• [PROBLEM STATEMENT] Look through the entries below and extract exactly the lines from the one containing "Model this scene" through the one containing "COL = scene.collection", ends included.

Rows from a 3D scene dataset
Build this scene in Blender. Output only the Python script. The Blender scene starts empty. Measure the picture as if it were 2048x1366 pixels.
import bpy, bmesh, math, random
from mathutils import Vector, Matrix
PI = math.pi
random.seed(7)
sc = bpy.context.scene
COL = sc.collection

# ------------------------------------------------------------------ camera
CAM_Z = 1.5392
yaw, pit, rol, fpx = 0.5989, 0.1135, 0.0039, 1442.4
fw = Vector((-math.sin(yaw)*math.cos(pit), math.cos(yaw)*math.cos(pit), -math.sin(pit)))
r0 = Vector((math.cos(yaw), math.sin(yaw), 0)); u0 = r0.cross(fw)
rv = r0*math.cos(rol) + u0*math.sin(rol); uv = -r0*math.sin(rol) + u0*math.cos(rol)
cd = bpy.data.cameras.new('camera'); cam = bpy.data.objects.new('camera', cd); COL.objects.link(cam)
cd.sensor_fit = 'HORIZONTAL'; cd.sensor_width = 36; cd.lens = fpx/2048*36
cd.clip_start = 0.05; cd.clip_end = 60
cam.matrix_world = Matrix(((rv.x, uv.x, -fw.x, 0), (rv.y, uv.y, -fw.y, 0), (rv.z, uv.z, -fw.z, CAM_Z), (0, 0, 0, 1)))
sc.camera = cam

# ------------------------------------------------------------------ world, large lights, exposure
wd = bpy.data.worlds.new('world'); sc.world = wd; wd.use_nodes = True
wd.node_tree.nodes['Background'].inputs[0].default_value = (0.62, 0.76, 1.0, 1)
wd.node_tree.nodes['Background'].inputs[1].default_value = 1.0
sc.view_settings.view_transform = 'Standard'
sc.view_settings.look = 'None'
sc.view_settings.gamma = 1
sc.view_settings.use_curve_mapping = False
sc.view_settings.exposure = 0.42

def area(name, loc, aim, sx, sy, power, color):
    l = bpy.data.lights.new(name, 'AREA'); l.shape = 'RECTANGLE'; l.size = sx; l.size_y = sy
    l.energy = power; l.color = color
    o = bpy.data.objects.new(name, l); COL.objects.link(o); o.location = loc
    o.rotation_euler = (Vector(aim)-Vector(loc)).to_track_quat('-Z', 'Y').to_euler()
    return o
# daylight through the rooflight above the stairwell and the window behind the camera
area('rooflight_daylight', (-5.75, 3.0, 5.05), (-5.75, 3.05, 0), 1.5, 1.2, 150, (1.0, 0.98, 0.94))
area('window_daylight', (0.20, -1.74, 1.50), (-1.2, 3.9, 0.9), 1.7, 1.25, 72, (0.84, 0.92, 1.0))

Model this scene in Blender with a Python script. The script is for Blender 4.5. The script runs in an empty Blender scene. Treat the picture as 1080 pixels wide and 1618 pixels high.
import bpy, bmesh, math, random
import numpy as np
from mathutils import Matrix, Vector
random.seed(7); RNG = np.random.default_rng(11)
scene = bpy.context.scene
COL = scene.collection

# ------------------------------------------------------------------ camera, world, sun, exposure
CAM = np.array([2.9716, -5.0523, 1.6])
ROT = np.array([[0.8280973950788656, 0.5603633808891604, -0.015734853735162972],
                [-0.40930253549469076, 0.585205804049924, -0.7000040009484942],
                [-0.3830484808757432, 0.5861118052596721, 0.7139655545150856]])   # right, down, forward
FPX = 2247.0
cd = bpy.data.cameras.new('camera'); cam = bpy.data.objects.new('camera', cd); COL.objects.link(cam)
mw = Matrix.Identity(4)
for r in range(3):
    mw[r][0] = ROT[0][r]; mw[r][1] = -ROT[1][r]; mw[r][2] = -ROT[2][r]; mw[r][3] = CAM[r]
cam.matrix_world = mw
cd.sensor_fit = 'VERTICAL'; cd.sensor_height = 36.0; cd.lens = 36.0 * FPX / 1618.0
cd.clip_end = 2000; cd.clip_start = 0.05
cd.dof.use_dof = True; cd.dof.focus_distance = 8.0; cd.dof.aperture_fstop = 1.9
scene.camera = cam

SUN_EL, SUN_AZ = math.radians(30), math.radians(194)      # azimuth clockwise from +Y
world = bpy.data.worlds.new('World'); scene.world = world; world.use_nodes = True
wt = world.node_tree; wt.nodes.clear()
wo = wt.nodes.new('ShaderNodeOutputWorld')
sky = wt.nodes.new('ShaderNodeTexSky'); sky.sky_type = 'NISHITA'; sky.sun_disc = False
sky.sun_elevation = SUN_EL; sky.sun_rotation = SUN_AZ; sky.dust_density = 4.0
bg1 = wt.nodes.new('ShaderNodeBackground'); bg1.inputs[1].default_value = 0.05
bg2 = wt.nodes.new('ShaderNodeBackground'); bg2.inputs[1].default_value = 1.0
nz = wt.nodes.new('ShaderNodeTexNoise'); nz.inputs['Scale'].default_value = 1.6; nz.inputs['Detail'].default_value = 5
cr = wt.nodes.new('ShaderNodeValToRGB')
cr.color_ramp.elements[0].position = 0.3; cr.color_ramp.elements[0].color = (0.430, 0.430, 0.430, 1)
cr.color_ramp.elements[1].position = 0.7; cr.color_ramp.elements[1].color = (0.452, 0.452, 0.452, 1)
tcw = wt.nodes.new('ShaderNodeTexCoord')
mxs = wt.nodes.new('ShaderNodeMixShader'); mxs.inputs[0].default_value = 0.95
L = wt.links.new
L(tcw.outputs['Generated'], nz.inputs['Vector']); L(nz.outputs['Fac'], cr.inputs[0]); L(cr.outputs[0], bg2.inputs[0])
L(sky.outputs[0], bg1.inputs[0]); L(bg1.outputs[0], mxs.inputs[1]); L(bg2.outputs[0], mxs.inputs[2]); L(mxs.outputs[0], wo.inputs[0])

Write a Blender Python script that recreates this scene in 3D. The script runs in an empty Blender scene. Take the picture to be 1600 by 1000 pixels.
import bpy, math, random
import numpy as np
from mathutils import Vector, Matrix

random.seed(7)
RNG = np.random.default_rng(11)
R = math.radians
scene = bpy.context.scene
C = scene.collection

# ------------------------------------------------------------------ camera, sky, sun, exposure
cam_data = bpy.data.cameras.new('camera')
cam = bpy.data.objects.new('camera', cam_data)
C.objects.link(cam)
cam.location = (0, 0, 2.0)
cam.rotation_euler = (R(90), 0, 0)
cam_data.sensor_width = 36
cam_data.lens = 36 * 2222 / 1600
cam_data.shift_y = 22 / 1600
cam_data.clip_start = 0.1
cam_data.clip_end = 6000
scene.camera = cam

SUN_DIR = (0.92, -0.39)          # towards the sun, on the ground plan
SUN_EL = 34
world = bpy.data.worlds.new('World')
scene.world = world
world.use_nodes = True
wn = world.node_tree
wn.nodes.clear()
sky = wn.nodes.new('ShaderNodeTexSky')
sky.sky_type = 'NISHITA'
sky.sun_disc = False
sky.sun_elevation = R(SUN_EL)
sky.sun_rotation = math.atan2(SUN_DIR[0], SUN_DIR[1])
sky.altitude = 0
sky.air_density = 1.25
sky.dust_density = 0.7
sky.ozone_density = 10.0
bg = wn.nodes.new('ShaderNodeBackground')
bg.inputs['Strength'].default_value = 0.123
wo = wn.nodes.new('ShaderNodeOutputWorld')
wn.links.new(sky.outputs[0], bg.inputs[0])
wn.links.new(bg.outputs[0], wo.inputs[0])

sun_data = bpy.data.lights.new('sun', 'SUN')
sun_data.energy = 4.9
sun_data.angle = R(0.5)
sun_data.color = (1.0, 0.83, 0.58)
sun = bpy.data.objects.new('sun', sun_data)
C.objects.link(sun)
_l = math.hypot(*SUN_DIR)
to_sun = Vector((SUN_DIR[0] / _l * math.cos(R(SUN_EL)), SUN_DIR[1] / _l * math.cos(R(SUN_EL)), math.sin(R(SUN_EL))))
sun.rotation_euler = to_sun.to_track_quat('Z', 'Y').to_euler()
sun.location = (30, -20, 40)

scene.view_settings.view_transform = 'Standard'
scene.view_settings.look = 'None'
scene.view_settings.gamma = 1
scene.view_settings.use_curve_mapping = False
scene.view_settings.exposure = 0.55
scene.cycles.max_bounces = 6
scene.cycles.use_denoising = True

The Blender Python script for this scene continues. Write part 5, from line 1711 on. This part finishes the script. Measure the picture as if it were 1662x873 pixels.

• [SOLUTION FOR THIS TASK]
Model this scene in Blender with a Python script. The script is for Blender 4.5. The script runs in an empty Blender scene. Treat the picture as 1080 pixels wide and 1618 pixels high.
import bpy, bmesh, math, random
import numpy as np
from mathutils import Matrix, Vector
random.seed(7); RNG = np.random.default_rng(11)
scene = bpy.context.scene
COL = scene.collection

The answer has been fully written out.